**THE PROBLEM**
Copy down every line where the string "scene" shows up.

**SOURCE DATA**
start
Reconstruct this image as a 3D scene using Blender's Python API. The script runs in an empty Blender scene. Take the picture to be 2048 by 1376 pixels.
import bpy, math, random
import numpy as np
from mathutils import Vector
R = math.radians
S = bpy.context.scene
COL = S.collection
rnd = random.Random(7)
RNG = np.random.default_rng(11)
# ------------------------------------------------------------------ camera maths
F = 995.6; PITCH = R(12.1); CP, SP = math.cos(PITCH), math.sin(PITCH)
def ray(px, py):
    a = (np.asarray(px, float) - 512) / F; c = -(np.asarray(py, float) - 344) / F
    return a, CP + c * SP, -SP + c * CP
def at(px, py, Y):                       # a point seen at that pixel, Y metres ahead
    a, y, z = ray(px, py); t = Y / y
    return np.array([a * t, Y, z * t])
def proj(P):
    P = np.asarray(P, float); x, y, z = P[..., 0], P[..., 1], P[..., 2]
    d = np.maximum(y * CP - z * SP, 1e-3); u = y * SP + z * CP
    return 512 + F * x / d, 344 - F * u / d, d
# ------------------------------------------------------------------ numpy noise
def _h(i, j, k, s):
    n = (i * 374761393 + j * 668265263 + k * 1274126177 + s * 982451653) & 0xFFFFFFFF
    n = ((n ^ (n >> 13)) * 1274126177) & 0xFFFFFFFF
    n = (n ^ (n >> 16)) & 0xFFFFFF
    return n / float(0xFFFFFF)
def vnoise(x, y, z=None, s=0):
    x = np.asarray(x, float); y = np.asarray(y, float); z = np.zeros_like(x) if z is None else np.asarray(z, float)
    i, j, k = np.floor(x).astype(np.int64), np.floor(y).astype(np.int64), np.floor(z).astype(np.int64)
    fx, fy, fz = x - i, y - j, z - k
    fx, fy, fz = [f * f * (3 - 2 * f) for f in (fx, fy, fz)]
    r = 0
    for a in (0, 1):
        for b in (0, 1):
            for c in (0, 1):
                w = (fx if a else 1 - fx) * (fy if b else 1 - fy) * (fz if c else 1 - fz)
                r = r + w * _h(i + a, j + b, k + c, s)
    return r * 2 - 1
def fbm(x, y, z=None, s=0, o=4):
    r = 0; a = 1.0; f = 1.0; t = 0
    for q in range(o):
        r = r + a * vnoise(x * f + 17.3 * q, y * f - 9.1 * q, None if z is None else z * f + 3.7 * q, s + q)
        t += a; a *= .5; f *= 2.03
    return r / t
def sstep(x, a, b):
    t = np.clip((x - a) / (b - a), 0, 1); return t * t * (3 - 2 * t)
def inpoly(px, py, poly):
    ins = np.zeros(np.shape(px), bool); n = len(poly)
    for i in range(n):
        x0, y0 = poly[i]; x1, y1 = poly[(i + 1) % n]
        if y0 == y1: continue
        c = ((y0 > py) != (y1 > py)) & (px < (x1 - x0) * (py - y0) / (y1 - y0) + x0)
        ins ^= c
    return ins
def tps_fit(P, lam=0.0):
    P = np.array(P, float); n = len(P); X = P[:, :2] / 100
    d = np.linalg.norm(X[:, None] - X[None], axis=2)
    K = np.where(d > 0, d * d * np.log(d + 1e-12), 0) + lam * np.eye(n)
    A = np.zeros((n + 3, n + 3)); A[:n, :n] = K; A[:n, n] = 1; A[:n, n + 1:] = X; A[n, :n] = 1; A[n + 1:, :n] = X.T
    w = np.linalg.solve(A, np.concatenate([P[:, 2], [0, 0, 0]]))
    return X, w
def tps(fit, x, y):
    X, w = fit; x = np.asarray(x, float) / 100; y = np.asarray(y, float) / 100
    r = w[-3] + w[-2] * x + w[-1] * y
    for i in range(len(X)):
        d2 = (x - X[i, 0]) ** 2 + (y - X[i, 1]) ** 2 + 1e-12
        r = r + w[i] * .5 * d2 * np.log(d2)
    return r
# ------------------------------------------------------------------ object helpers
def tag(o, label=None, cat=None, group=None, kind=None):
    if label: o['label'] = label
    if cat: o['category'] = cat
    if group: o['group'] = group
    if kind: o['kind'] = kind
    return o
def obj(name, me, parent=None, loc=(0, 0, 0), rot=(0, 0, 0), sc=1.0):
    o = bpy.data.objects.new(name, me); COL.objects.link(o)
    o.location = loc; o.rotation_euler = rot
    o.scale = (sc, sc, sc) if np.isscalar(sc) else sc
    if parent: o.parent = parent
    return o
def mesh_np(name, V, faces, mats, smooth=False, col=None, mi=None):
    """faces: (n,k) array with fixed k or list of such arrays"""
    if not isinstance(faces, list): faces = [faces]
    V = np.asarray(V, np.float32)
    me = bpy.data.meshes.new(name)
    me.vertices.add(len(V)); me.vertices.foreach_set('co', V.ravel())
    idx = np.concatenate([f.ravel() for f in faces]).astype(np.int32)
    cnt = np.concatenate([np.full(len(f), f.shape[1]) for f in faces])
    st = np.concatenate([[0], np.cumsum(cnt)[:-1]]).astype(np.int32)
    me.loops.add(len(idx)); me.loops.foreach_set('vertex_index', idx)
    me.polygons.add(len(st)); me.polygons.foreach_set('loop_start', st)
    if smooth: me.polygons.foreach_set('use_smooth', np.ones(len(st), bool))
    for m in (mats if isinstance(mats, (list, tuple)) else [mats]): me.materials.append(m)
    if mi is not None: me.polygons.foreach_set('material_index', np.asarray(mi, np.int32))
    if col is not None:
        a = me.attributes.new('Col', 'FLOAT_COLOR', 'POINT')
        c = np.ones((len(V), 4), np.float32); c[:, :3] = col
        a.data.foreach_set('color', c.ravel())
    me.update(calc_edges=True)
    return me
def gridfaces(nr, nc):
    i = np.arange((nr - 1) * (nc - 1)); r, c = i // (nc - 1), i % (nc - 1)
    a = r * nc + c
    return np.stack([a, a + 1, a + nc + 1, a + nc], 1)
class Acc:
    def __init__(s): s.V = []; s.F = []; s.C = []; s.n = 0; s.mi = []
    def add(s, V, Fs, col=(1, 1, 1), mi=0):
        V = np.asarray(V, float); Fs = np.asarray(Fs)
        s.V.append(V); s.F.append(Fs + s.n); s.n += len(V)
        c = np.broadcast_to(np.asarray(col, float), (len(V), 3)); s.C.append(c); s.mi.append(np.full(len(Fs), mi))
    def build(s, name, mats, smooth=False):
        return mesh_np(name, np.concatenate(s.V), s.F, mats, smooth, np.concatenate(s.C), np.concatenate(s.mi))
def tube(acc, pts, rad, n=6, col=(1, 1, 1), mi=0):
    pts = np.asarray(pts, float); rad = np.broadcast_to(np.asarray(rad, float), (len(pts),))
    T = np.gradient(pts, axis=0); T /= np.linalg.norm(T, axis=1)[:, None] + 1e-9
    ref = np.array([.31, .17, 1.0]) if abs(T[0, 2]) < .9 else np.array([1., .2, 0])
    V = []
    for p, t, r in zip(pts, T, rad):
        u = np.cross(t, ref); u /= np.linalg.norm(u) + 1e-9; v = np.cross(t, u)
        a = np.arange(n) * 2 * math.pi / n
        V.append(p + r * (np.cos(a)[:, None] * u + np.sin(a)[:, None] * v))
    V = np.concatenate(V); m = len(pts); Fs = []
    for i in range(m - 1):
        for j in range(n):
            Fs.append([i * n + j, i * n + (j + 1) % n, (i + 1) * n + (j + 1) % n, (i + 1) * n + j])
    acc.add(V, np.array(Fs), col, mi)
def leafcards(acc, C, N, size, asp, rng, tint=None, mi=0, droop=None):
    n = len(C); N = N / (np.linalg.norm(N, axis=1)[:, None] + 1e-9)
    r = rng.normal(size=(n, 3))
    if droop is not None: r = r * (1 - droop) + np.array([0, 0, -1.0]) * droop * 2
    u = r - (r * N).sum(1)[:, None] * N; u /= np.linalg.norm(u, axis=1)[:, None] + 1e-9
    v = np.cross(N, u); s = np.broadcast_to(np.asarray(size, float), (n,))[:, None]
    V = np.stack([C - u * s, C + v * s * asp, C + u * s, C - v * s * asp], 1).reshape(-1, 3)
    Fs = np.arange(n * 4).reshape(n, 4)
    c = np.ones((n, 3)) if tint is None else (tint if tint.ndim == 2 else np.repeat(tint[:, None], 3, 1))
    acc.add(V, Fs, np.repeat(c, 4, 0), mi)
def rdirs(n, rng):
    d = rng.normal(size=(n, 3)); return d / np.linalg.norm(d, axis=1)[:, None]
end
**EXPECTED ANSWER**
Reconstruct this image as a 3D scene using Blender's Python API. The script runs in an empty Blender scene. Take the picture to be 2048 by 1376 pixels.
S = bpy.context.scene